Toulouse - Procès AZF : Un réquisitoire impitoyable... pour des peines dérisoires03/07/20092009Journal/medias/journalnumero/images/2009/07/une2135.jpg.445x577_q85_box-0%2C104%2C1383%2C1896_crop_detail.jpg

Leur société

Toulouse - Procès AZF : Un réquisitoire impitoyable... pour des peines dérisoires

Après quatre mois d'audience, les deux procureurs du procès de l'explosion d'AZF ont fait leur réquisitoire. Dans un raisonnement implacable, l'erreur qui a conduit à la catastrophe a été identifiée. Puis les responsabilités de l'industriel dans les causes de cette erreur ont été établies. Ensuite les manoeuvres de l'industriel pour dissimuler la vérité ont été dénoncées. Les fautes de l'industriel ont été identifiées, analysées. Et enfin ces fautes ont été qualifiées pénalement.

Les sanctions maximum ont alors été demandées... et ce fut la douche froide. 225 000 euros d'amende ont été requis contre la société Grande Paroisse, gestionnaire du site de l'usine AZF, et enfin trois ans de prison avec sursis et 45 000 euros d'amende ont été requis contre Serge Biechlin, le directeur de l'usine au moment de l'explosion qui, rappelons-le, a fait 31 morts, des milliers de blessés et des dizaines de milliers de sinistrés le 21 septembre 2001.

Par ailleurs, rien n'a été requis contre le groupe Total dont faisait partie l'usine et Thierry Desmarest, son PDG de l'époque.

Ainsi, selon les deux procureurs, la loi ne permet pas de rechercher les responsabilités des vrais responsables, de ceux qui à la tête d'un groupe imposent leur politique, des restrictions incessantes sur la sécurité.

En ce qui concerne les personnes physiques, ces deux procureurs qui représentent la loi affirment que celle-ci ne permet de condamner que des exécutants, et à des peines non dissuasives.

Pour ce qui concerne les sociétés, seule une coquille vide, Grande Paroisse, encourt une peine avec cette amende de 225 000 euros. Avec ses bénéfices déclarés pour l'année 2008 qui se montent à 14 milliards d'euros, le groupe Total pourrait payer 62 000 amendes de ce montant ! Pour mémoire, le groupe Total a payé 150 millions d'euros pour que la SNPE (entreprise voisine d'AZF) accepte de retirer sa constitution de partie civile, 150 millions d'euros pour acheter son silence.

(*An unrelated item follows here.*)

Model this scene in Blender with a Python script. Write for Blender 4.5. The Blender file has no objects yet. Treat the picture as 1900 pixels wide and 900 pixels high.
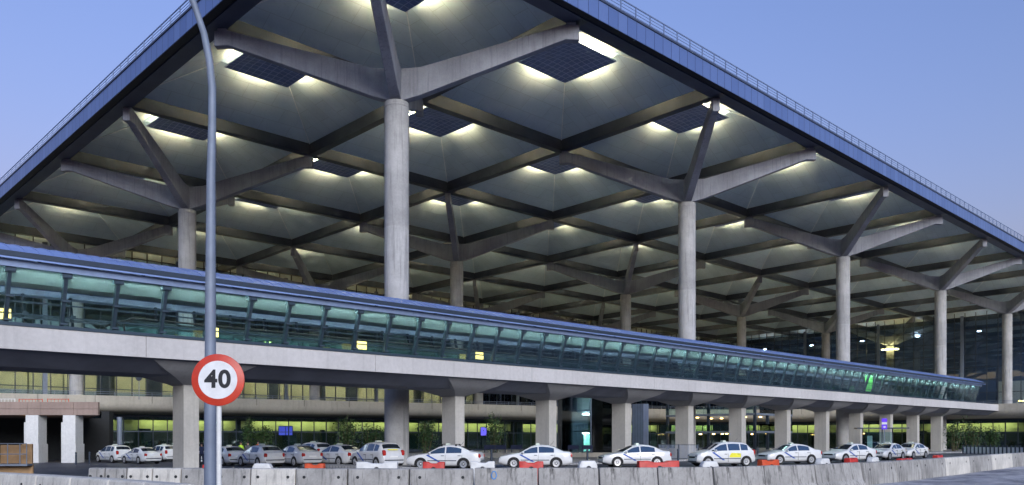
import bpy, bmesh, math, random
from math import sin, cos, pi, radians, sqrt
from mathutils import Vector, Matrix
random.seed(11)
SC = bpy.context.scene
COL = SC.collection

# ------------------------------------------------------------------ geometry of the place
EYE = 1.7
F = 1527.0 / 1900.0            # focal length / picture width
CELL = 16.64                   # roof grid module (m)
TH = math.radians(44.06)       # grid direction
U = Vector((cos(TH), sin(TH), 0)); V = Vector((-sin(TH), cos(TH), 0))
ORG = Vector((-7.74, 42.1, 0)) # roof corner
HB = EYE + 26.6                # level of the branch ends
def zoff(s, q): return 26.6 * (0.001 * s - 0.0072 * q) / CELL
def G(s, q, z=0.0): return ORG + U * s + V * q + Vector((0, 0, z))
def GC(i, j, z=0.0): return G(i * CELL, j * CELL, z)
def at(px, dist):              # a point on the ground by sight line and distance
    return Vector(((px - 950.0) / 1527.0 * dist, dist, 0))
def sst(x): x = max(0.0, min(1.0, x)); return x * x * (3 - 2 * x)
def ground(x, y):
    z = -0.12 * sst((y - 26) / 5) if x < 8 else -0.12 * sst((y - 34 - (x - 8) * 0.9) / 5)
    z -= 0.38 * sst((-x - 8) / 27) * sst((y - 35) / 20)
    return z

# ------------------------------------------------------------------ materials
def nodes(name):
    m = bpy.data.materials.new(name); m.use_nodes = True
    nt = m.node_tree
    return m, nt, nt.nodes['Principled BSDF']
def lk(nt, a, b): nt.links.new(a, b)
def mixcol(nt, fac, a, b, mode='MIX'):
    n = nt.nodes.new('ShaderNodeMix'); n.data_type = 'RGBA'; n.blend_type = mode
    for sock, v in ((n.inputs[0], fac), (n.inputs[6], a), (n.inputs[7], b)):
        if hasattr(v, 'links') or hasattr(v, 'is_linked'): lk(nt, v, sock)
        elif isinstance(v, (int, float)): sock.default_value = v
        else: sock.default_value = (*v[:3], 1)
    return n.outputs[2]
def coord(nt, kind='Object', scale=(1, 1, 1)):
    tc = nt.nodes.new('ShaderNodeTexCoord'); mp = nt.nodes.new('ShaderNodeMapping')
    mp.inputs['Scale'].default_value = scale
    lk(nt, tc.outputs[kind], mp.inputs['Vector']); return mp.outputs[0]
def noise(nt, vec, scale, detail=6, rough=0.6):
    n = nt.nodes.new('ShaderNodeTexNoise'); n.inputs['Scale'].default_value = scale
    n.inputs['Detail'].default_value = detail; n.inputs['Roughness'].default_value = rough
    lk(nt, vec, n.inputs['Vector']); return n.outputs['Fac']
def ramp(nt, fac, a, b, ca=(0, 0, 0), cb=(1, 1, 1)):
    r = nt.nodes.new('ShaderNodeValToRGB')
    r.color_ramp.elements[0].position = a; r.color_ramp.elements[1].position = b
    r.color_ramp.elements[0].color = (*ca, 1); r.color_ramp.elements[1].color = (*cb, 1)
    lk(nt, fac, r.inputs[0]); return r.outputs[0]
def bump(nt, p, h, strength=0.2, dist=0.02):
    b = nt.nodes.new('ShaderNodeBump'); b.inputs['Strength'].default_value = strength
    b.inputs['Distance'].default_value = dist
    lk(nt, h, b.inputs['Height']); lk(nt, b.outputs[0], p.inputs['Normal'])
def plain(name, c, rough=0.5, metal=0.0, vary=0.12, sc=3.0, bmp=0.0, spec=0.5):
    m, nt, p = nodes(name)
    v = coord(nt); n = noise(nt, v, sc)
    lo = tuple(x * (1 - vary) for x in c); hi = tuple(min(1, x * (1 + vary)) for x in c)
    lk(nt, ramp(nt, n, 0.3, 0.7, lo, hi), p.inputs['Base Color'])
    p.inputs['Roughness'].default_value = rough; p.inputs['Metallic'].default_value = metal
    p.inputs['Specular IOR Level'].default_value = spec
    if bmp: bump(nt, p, n, bmp)
    return m
def concrete(name, c, stain=0.5, sc=1.0, dark=0.45, streak=True):
    m, nt, p = nodes(name)
    v = coord(nt)
    big = noise(nt, v, 0.45 * sc, 5); fine = noise(nt, v, 9 * sc, 6, 0.7)
    col = ramp(nt, big, 0.38, 0.62, tuple(x * (1 - 0.28 * stain) for x in c), tuple(min(1, x * 1.1) for x in c))
    col = mixcol(nt, 0.35, col, ramp(nt, fine, 0.3, 0.7, tuple(x * 0.72 for x in c), tuple(min(1, x * 1.2) for x in c)))
    if streak:
        sv = coord(nt, 'Object', (3.0 * sc, 3.0 * sc, 0.16 * sc))
        st = ramp(nt, noise(nt, sv, 1.6, 5, 0.65), 0.52, 0.74)
        mul = nt.nodes.new('ShaderNodeMath'); mul.operation = 'MULTIPLY'; mul.inputs[1].default_value = 0.75 * stain
        lk(nt, st, mul.inputs[0])
        col = mixcol(nt, mul.outputs[0], col, tuple(x * dark for x in c))
    lk(nt, col, p.inputs['Base Color'])
    p.inputs['Roughness'].default_value = 0.85; p.inputs['Specular IOR Level'].default_value = 0.25
    bump(nt, p, fine, 0.25, 0.02)
    return m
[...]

Alors évidemment, du côté des sinistrés, les sentiments sont mitigés. Ils sont contents que la faute de l'industriel soit clairement dénoncée, mais ils comprennent aussi que des peines aussi dérisoires sont quasiment un encouragement à continuer.

Le tribunal voulait que ce jugement soit pédagogique. Eh bien, il l'a été. Parce que quelques voix discordantes ont réussi à perturber le déroulement prévu. Parce que des sinistrés ont fait citer Thierry Desmarest et le groupe Total, et qu'ainsi la question de leur responsabilité a pu être posée publiquement. Parce que quelques ouvriers, AZF et sous-traitants, ont osé raconter la réalité de l'exploitation quotidienne, renvoyant à leur juste place tous les mensonges du directeur et de ses soutiens.

L'avocat de Total a plaidé pour améliorer l'image de Total, et il a scandalisé bien des victimes en affirmant que Total était « une société au service de la nation ». Un service à 14 milliards et... une explosion !

Ce procès a été effectivement pédagogique aussi parce qu'il a montré que la loi ne prévoit pas de punir les responsables d'une telle catastrophe. Total n'a pas besoin de se placer hors la loi, non, c'est la loi qui a choisi de regarder à côté. Il faudra autre chose qu'un procès pour mettre hors d'état de nuire ces groupes au-dessus des lois qui imposent leur dictature sur la société.